Data shown:
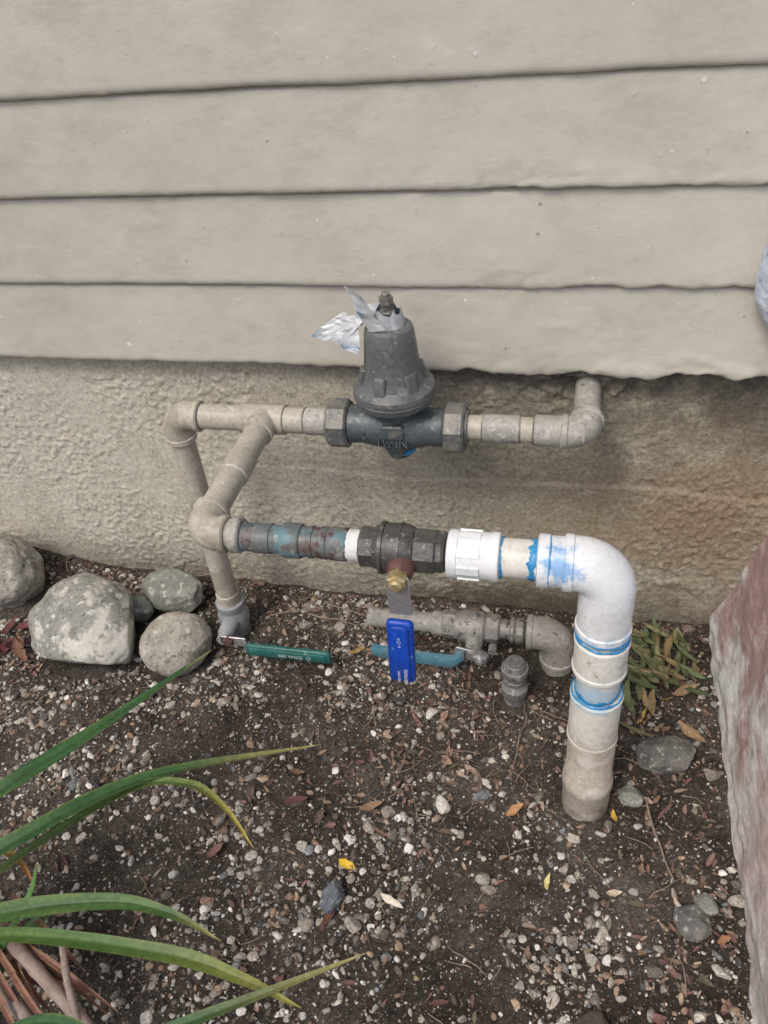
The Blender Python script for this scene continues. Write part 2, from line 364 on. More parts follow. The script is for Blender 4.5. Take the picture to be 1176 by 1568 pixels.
# ---- leaf litter (one mesh) ----
allV=[];allF=[];allC=[];off=0
def leaf(x,y,L,W,ang,col,lift=.003,curl=.3,tilt=0.,z=None):
    global off
    n=7;vs=[]
    for i in range(n):
        t=i/(n-1);w=W*math.sin(math.pi*min(1,max(.02,t))**.8)**.8*.5+.0003
        cx=(t-.5)*L;cz=curl*L*((t-.5)**2)*2
        for s_ in(-1,0,1): vs.append((cx,s_*w*(1+.15*math.sin(i*2.3+ang*5)),cz+abs(s_)*w*.45))
    v=np.array(vs);v[:,1]+=np.sin(v[:,0]/L*3+ang)*L*.08
    b=rng.normal()*.35+tilt;a=ang;g=rng.normal()*.25
    Rx=np.array([[1,0,0],[0,math.cos(b),-math.sin(b)],[0,math.sin(b),math.cos(b)]])
    Ry=np.array([[math.cos(g),0,math.sin(g)],[0,1,0],[-math.sin(g),0,math.cos(g)]])
    Rz=np.array([[math.cos(a),-math.sin(a),0],[math.sin(a),math.cos(a),0],[0,0,1]])
    v=v@Rx.T@Ry.T@Rz.T;zz=(float(hgt(x,y)) if z is None else z)+lift+L*.06
    v=v+np.array([x,y,zz])
    f=[]
    for i in range(n-1):
        for k in(0,1): a_=i*3+k;f.append((a_,a_+3,a_+4,a_+1))
    c=np.tile(np.array(col)*rng.uniform(.75,1.2),(len(v),1));c[1::3]*=1.25;c*=rng.uniform(.8,1.15,size=(len(v),1))
    allV.append(v);allF.append(np.array(f)+off);allC.append(c);off+=len(v)
LC=[(.14,.085,.065),(.18,.12,.085),(.10,.065,.055),(.28,.20,.14),(.15,.08,.07),(.12,.10,.07),(.26,.19,.15),(.10,.07,.065),(.19,.115,.095)]
def okp(x,y): return not any((x-a)**2+(y-b)**2<c*c for a,b,c in EXC)
for i in range(1900):
    r=rng.random()
    if r<.22: x=rng.uniform(-1,.94);y=-abs(rng.normal())*.06-.012
    elif r<.40: x=.88+rng.normal()*.07;y=rng.uniform(-.95,-.02)
    elif r<.56: x=.36+rng.normal()*.14;y=-.40+rng.normal()*.13
    elif r<.62: x=-.75+rng.normal()*.12;y=-.36+rng.normal()*.08
    else: x=rng.uniform(-.9,.95);y=rng.uniform(-1.3,-.05)
    if x>.94 or y>-.01 or not okp(x,y): continue
    L=rng.uniform(.008,.025)*(1.6 if rng.random()<.10 else 1)
    leaf(x,y,L,L*rng.uniform(.22,.5),rng.uniform(0,6.28),random.choice(LC),.002,rng.uniform(-.3,.5))
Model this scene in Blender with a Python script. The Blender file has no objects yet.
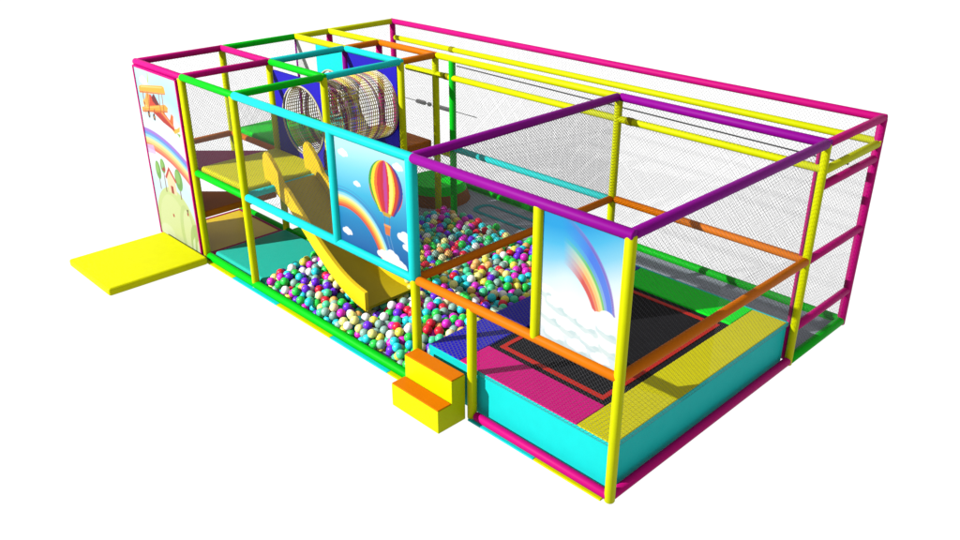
import bpy, bmesh, math, random
import numpy as np
from mathutils import Vector, Matrix
random.seed(7); rng = np.random.default_rng(11)
scene = bpy.context.scene
C = scene.collection
X0, X1, X2, XP, X3, XB, XC, X4 = 0.0, 1.2, 2.4, 4.24, 5.45, 6.22, 6.98, 7.85
Y0, Y1, Y2, Y3, Y4 = 0.0, 1.22, 2.42, 3.02, 4.25
M, H = 1.2, 2.4; TX0_ = 5.54
WORLD, KEY = 0.9, 3.5          # ambient level, key lamp level (irradiance / pi)

# ------------------------------------------------------------------ materials
def lin(c):
    c = np.asarray(c, float) / 255.0
    return np.where(c <= 0.04045, c / 12.92, ((c + 0.055) / 1.055) ** 2.4)

MATS = {}
def vinyl(name, col, rough=0.5, spec=0.04, var=0.07, bump=0.0, scale=9.0):
    """padded vinyl / plastic: base colour with faint mottling and an uneven sheen"""
    if name in MATS: return MATS[name]
    m = bpy.data.materials.new(name); m.use_nodes = True
    nt = m.node_tree; b = nt.nodes['Principled BSDF']
    tc = nt.nodes.new('ShaderNodeTexCoord'); n = nt.nodes.new('ShaderNodeTexNoise')
    n.inputs['Scale'].default_value = scale; n.inputs['Detail'].default_value = 4
    nt.links.new(tc.outputs['Object'], n.inputs['Vector'])
    mix = nt.nodes.new('ShaderNodeMix'); mix.data_type = 'RGBA'
    c = list(col)
    mix.inputs[6].default_value = (*[v * (1 - var) for v in c], 1)
    mix.inputs[7].default_value = (*[v * (1 + var * .6) for v in c], 1)
    nt.links.new(n.outputs['Fac'], mix.inputs[0]); nt.links.new(mix.outputs[2], b.inputs['Base Color'])
    b.inputs['Roughness'].default_value = rough; b.inputs['Specular IOR Level'].default_value = spec
    if bump:
        bp = nt.nodes.new('ShaderNodeBump'); bp.inputs['Strength'].default_value = bump; bp.inputs['Distance'].default_value = .004
        n2 = nt.nodes.new('ShaderNodeTexNoise'); n2.inputs['Scale'].default_value = 55
        nt.links.new(tc.outputs['Object'], n2.inputs['Vector'])
        nt.links.new(n2.outputs['Fac'], bp.inputs['Height']); nt.links.new(bp.outputs['Normal'], b.inputs['Normal'])
    MATS[name] = m; return m

V = dict(
    yellow=vinyl('yellow vinyl', (.29, .31, .0)), cyan=vinyl('cyan vinyl', (.004, .29, .28)),
    green=vinyl('green vinyl', (.0, .24, .004)), pink=vinyl('pink vinyl', (.25, .001, .085)),
    purple=vinyl('purple vinyl', (.115, .0, .12)), orange=vinyl('orange vinyl', (.30, .075, .0)),
    blue=vinyl('blue vinyl', (.010, .007, .20)), maroon=vinyl('maroon vinyl', (.20, .003, .06)),
    brown=vinyl('brown vinyl', (.30, .08, .003)), grey=vinyl('grey vinyl', (.165, .18, .21), var=.15),
    steel=vinyl('grey steel', (.12, .125, .13), rough=.3, spec=.5),
    pad_blue=vinyl('blue pad vinyl', (.006, .004, .23), bump=.25), pad_pink=vinyl('pink pad vinyl', (.29, .003, .095), bump=.25),
    pad_yellow=vinyl('yellow pad vinyl', (.31, .29, .002), bump=.25), pad_green=vinyl('green pad vinyl', (.0, .40, .008), bump=.25),
    mat_yellow=vinyl('yellow mat vinyl', (.33, .33, .0), bump=.3), mat_teal=vinyl('turquoise mat vinyl', (.010, .22, .17), bump=.3),
    bed=vinyl('black trampoline mesh', (.006, .006, .007), rough=.8, spec=.05, var=.3), red=vinyl('red edging', (.25, .012, .008)),
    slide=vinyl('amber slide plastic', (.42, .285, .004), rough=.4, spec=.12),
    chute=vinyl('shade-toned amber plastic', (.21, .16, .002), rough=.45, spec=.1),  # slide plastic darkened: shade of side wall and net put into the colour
    tread=vinyl('orange tread vinyl', (.34, .085, .0), bump=.2), rim=vinyl('dull orange vinyl', (.16, .055, .012)),
    cream=vinyl('cream rope', (.24, .22, .16), rough=.8, spec=.05), net=vinyl('dark grey netting', (.05, .05, .055), rough=.8, spec=.02),
    white=vinyl('white board', (.27, .27, .27)),
)
def quilt(m, line, size=.045):
    nt = m.node_tree; b = nt.nodes['Principled BSDF']; old = b.inputs['Base Color'].links[0].from_socket
    tc = nt.nodes.new('ShaderNodeTexCoord'); br = nt.nodes.new('ShaderNodeTexBrick'); mp = nt.nodes.new('ShaderNodeMapping'); mp.inputs['Rotation'].default_value[2] = .5
    br.inputs['Scale'].default_value = 1; br.inputs['Brick Width'].default_value = size; br.inputs['Row Height'].default_value = size * .8; br.inputs['Mortar Size'].default_value = .004
    mx = nt.nodes.new('ShaderNodeMix'); mx.data_type = 'RGBA'; mx.inputs[7].default_value = (*line, 1)
    nt.links.new(tc.outputs['Object'], mp.inputs['Vector']); nt.links.new(mp.outputs[0], br.inputs['Vector']); nt.links.new(br.outputs['Fac'], mx.inputs[0])
    nt.links.new(old, mx.inputs[6]); nt.links.new(mx.outputs[2], b.inputs['Base Color'])
quilt(V['pad_blue'], (.045, .04, .13))
def colmat(name, rough=.5, spec=.15):
    m = bpy.data.materials.new(name); m.use_nodes = True; nt = m.node_tree; b = nt.nodes['Principled BSDF']
    a = nt.nodes.new('ShaderNodeVertexColor'); a.layer_name = 'ink'
    nt.links.new(a.outputs['Color'], b.inputs['Base Color'])
    b.inputs['Roughness'].default_value = rough; b.inputs['Specular IOR Level'].default_value = spec
    return m
INK = colmat('printed ink'); ROPE = colmat('coloured rope', .8, .05)

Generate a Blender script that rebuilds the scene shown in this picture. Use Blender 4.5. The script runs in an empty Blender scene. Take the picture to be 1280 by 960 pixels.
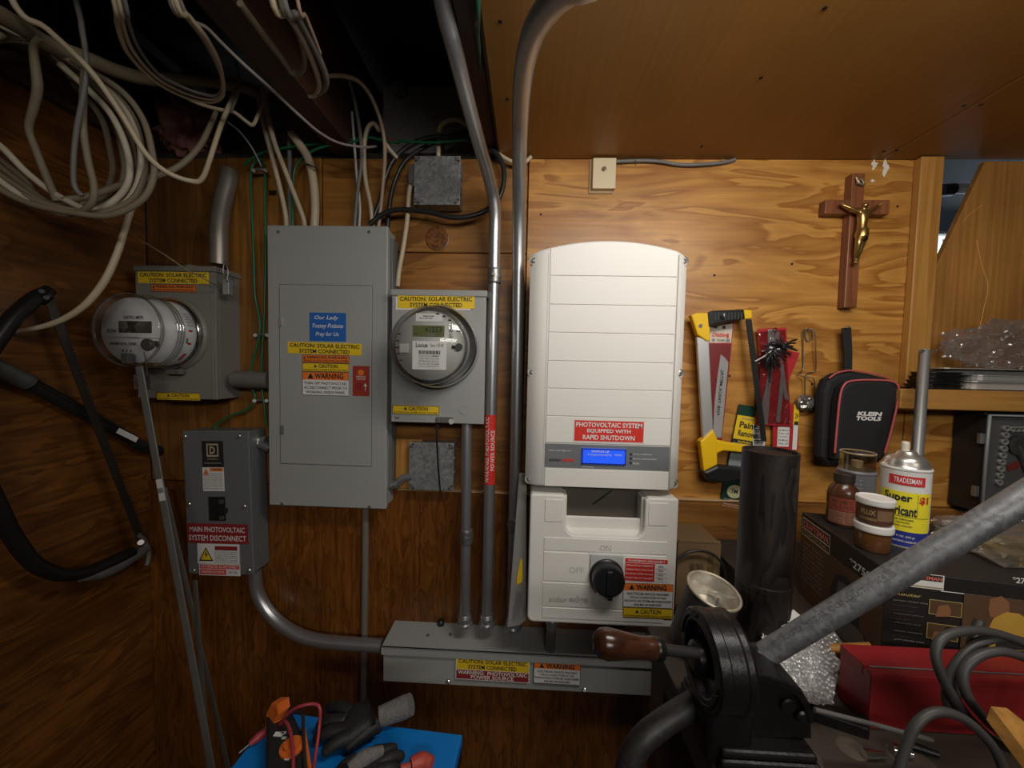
import bpy, bmesh, math, random
from mathutils import Vector, Matrix, Euler
random.seed(7)
sc = bpy.context.scene
COL = sc.collection
R_ = math.radians

# ------------------------------------------------------------------ camera
F = 475.0                      # focal length in pixels of a 1280 x 960 frame
CAM = Vector((0.0, -0.92, 1.45))
YAW, PITCH, ROLL = R_(2.2), R_(2.7), R_(1.3)
cd = bpy.data.cameras.new('camera'); cd.sensor_width = 36.0; cd.lens = 36.0 * F / 1280.0
cd.clip_start = 0.02
camera = bpy.data.objects.new('camera', cd); COL.objects.link(camera)
CROT = (Matrix.Rotation(YAW, 3, 'Z') @ Matrix.Rotation(math.pi / 2 - PITCH, 3, 'X') @ Matrix.Rotation(ROLL, 3, 'Z'))
camera.location = CAM; camera.rotation_euler = CROT.to_euler()
sc.camera = camera

# ------------------------------------------------------------------ world, lights, exposure
w = bpy.data.worlds.new('world'); sc.world = w; w.use_nodes = True
bg = w.node_tree.nodes['Background']
bg.inputs[0].default_value = (0.72, 0.87, 1.0, 1); bg.inputs[1].default_value = 2.5

def area(name, loc, target, sx, sy, power, col, spread=180):
    l = bpy.data.lights.new(name, 'AREA'); l.shape = 'RECTANGLE'; l.size = sx; l.size_y = sy
    l.energy = power; l.color = col; l.spread = R_(spread)
    o = bpy.data.objects.new(name, l); COL.objects.link(o); o.location = loc
    d = Vector(target) - Vector(loc); o.rotation_euler = d.to_track_quat('-Z', 'Y').to_euler()
    return o
# the shop light under the ceiling, just above and behind the camera's head
area('shop_light', (0.36, -0.70, 1.91), (0.32, -0.10, 1.2), 0.6, 0.14, 5.4, (1.0, 0.96, 0.90))
# a second, distant ceiling lamp deeper in the basement
area('far_ceiling_lamp', (0.45, -1.9, 1.88), (0.25, 0.0, 1.2), 0.9, 0.2, 10.5, (1.0, 0.96, 0.90))
sc.view_settings.view_transform = 'Standard'; sc.view_settings.look = 'None'
sc.view_settings.gamma = 1.0; sc.view_settings.use_curve_mapping = False
sc.view_settings.exposure = 0.0

# ------------------------------------------------------------------ pixel -> point helpers (real distances)
def ray(px, py):
    return CROT @ Vector(((px - 640.0) / F, (480.0 - py) / F, -1.0))
def pd(px, py, D):             # point seen at a pixel, D metres in front of the camera plane (wall at 0.92)
    r = ray(px, py); return CAM + r * (D / r.y)
def px_x(px, py, X):           # point seen at a pixel on the plane x = X
    r = ray(px, py); return CAM + r * ((X - CAM.x) / r.x)
def pz(px, py, Z):             # point seen at a pixel on the plane z = Z
    r = ray(px, py); return CAM + r * ((Z - CAM.z) / r.z)
WALL = 0.92
VX, VY, VZ = Vector((1, 0, 0)), Vector((0, 1, 0)), Vector((0, 0, 1))

# ------------------------------------------------------------------ mesh builder
def crom(pts, n=6, closed=False):
    P = [Vector(p) for p in pts]
    if len(P) < 3: return P
    out = []
    N = len(P)
    rng = range(N) if closed else range(N - 1)
    for i in rng:
        p1, p2 = P[i], P[(i + 1) % N]
        p0 = P[(i - 1) % N] if (closed or i > 0) else p1 * 2 - p2
        p3 = P[(i + 2) % N] if (closed or i + 2 < N) else p2 * 2 - p1
        for k in range(n):
            t = k / n
            out.append(0.5 * ((2 * p1) + (p2 - p0) * t + (2 * p0 - 5 * p1 + 4 * p2 - p3) * t * t + (3 * p1 - p0 - 3 * p2 + p3) * t ** 3))
    if not closed: out.append(P[-1])
    return out

class MB:
    def __init__(s): s.v = []; s.f = []; s.sm = []; s.mi = []
    def add(s, vs, fs, smooth=False, mi=0):
        b = len(s.v); s.v += [Vector(v) for v in vs]
        for f in fs:
            s.f.append([b + i for i in f]); s.sm.append(smooth); s.mi.append(mi)
        return s
    def box(s, x0, x1, y0, y1, z0, z1, bev=0.0, seg=2, M=None, mi=0):
        bm = bmesh.new(); bmesh.ops.create_cube(bm, size=1.0)
        for v in bm.verts:
            v.co = Vector((x0 + (x1 - x0) * (v.co.x + .5), y0 + (y1 - y0) * (v.co.y + .5), z0 + (z1 - z0) * (v.co.z + .5)))
        if bev > 0:
            bmesh.ops.bevel(bm, geom=bm.edges[:], offset=bev, segments=seg, affect='EDGES', profile=0.5)
        return s.bm(bm, M, bev > 0.004, mi)
    def bm(s, bm, M=None, smooth=False, mi=0):
        bm.verts.ensure_lookup_table(); bm.verts.index_update()
        vs = [(M @ v.co if M else v.co.copy()) for v in bm.verts]
        s.add(vs, [[v.index for v in f.verts] for f in bm.faces], smooth, mi); bm.free(); return s
    def tube(s, pts, r, n=8, sm=6, closed=False, caps=True, mi=0, raw=False):
        P = [Vector(p) for p in pts] if raw else crom(pts, sm, closed)
        N = len(P)
        if not hasattr(r, '__len__'): rs = [r] * N
        else:
            rs = []
            for i in range(N):
                t = i / max(1, N - 1) * (len(r) - 1); k = min(int(t), len(r) - 2); rs.append(r[k] + (r[k + 1] - r[k]) * (t - k))
        T = []
        for i in range(N):
            a, b = (P[(i - 1) % N], P[(i + 1) % N]) if closed else (P[max(0, i - 1)], P[min(N - 1, i + 1)])
            t = (b - a); T.append(t.normalized() if t.length > 1e-9 else Vector((0, 0, 1)))
        u = T[0].orthogonal().normalized(); vs = []
        for i in range(N):
            u = (u - T[i] * u.dot(T[i]));
            u = u.normalized() if u.length > 1e-6 else T[i].orthogonal().normalized()
            w_ = T[i].cross(u)
            for k in range(n):
                a = 2 * math.pi * k / n; vs.append(P[i] + (u * math.cos(a) + w_ * math.sin(a)) * rs[i])
        fs = []
        for i in range(N if closed else N - 1):
            j = (i + 1) % N
            for k in range(n):
                l = (k + 1) % n; fs.append([i * n + k, i * n + l, j * n + l, j * n + k])
        s.add(vs, fs, True, mi)
        if caps and not closed:
            s.add(vs[:n], [list(range(n))[::-1]], False, mi); s.add(vs[-n:], [list(range(n))], False, mi)
        return s
    def cyl(s, p0, p1, r0, r1=None, n=16, mi=0):
        r1 = r0 if r1 is None else r1
        return s.lathe([(r0, 0), (r1, 1)], p0, Vector(p1) - Vector(p0), n, True, mi)
    def lathe(s, prof, o, ax, n=24, caps=True, mi=0, sharp=True, rot0=0):
        # prof: (radius, t along ax); every ring pair is smooth round, hard along the profile
        o = Vector(o); ax = Vector(ax); a = ax.normalized(); u = a.orthogonal().normalized(); w_ = a.cross(u)
        def ring(r, t): return [o + ax * t + (u * math.cos(2 * math.pi * k / n + rot0) + w_ * math.sin(2 * math.pi * k / n + rot0)) * r for k in range(n)]
        if sharp:
            for (r0, t0), (r1, t1) in zip(prof, prof[1:]):
                s.add(ring(r0, t0) + ring(r1, t1), [[k, (k + 1) % n, n + (k + 1) % n, n + k] for k in range(n)], True, mi)
        else:
            vs = []
            for r, t in prof: vs += ring(r, t)
            s.add(vs, [[i * n + k, i * n + (k + 1) % n, (i + 1) * n + (k + 1) % n, (i + 1) * n + k] for i in range(len(prof) - 1) for k in range(n)], True, mi)
        if caps:
            if prof[0][0] > 1e-6: s.add(ring(*prof[0]), [list(range(n))[::-1]], False, mi)
            if prof[-1][0] > 1e-6: s.add(ring(*prof[-1]), [list(range(n))], False, mi)
        return s
    def prism(s, pts, ext, bev=0.0, mi=0):
        pts = [Vector(p) for p in pts]; ext = Vector(ext); n = len(pts)
        if bev <= 0:
            vs = pts + [p + ext for p in pts]
            return s.add(vs, [list(range(n)), list(range(n, 2 * n))[::-1]] + [[i, n + i, n + (i + 1) % n, (i + 1) % n] for i in range(n)], False, mi)
        bm = bmesh.new(); a = [bm.verts.new(p) for p in pts]; b = [bm.verts.new(p + ext) for p in pts]
        bm.faces.new(a); bm.faces.new(b[::-1])
        for i in range(n): bm.faces.new([a[i], b[i], b[(i + 1) % n], a[(i + 1) % n]])
        bmesh.ops.recalc_face_normals(bm, faces=bm.faces[:])
        e = [e for e in bm.edges if (e.verts[0] in a) == (e.verts[1] in a)]
        bmesh.ops.bevel(bm, geom=e, offset=bev, segments=2, affect='EDGES', profile=0.5)
        return s.bm(bm, None, False, mi)
    def xf(s, M): s.v = [M @ v for v in s.v]; return s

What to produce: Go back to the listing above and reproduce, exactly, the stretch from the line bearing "Generate a Blender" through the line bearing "R_ = math.radians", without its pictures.

Exercise response:
Generate a Blender script that rebuilds the scene shown in this picture. Use Blender 4.5. The script runs in an empty Blender scene. Take the picture to be 1280 by 960 pixels.
import bpy, bmesh, math, random
from mathutils import Vector, Matrix, Euler
random.seed(7)
sc = bpy.context.scene
COL = sc.collection
R_ = math.radians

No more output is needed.